I’ve been slowly teaching myself self-hosting things over the past few years. I’ve got a decent variety of things running at home. But I find it frustrating to keep track of their IPs and ports so I setup a reverve proxy which is a fancy term for one little linux container on my network directs you to everything else. Now I can hit plex.domain.tld, or wiki.domain.tld and get to where I want to go.

I had all of these setup with their own individual config files were very short. Most of them were little more than:

# A small thing running on a raspberry pi

server {
listen 80;
server_name pi.domain.tld

location / {
proxy_pass http://192.168.0.99:80;
}
}

I know there’s an easier way. And tonight I found a post that laid it all out and it clicked for me.

Timothy Quinn’s Using Nginx as a Reverse Proxy for Multiple Sites laid it all out and I realized all I needed to do was add all of my little config files to one big file. And I add a comment to the front of  each config to remind myself what it was and anything important to remember. This worked great for my Tiddlywiki, RSS reader, Calibre-web and Bookstack instance I have running.
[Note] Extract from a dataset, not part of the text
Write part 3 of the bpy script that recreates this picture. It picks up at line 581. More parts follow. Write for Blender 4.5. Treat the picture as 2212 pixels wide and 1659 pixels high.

His example is for sites with SSL enabled which I’m not going to move tonight. But I replicated this for all of my sites not running SSL. My next task is to move the SSL-enabled ones. But I run Nextcloud for myself and my wife so I need to take more time and make sure I do that right since it’s as close to a “production” thing that I self-host. So if it’s down, it affects more than just me.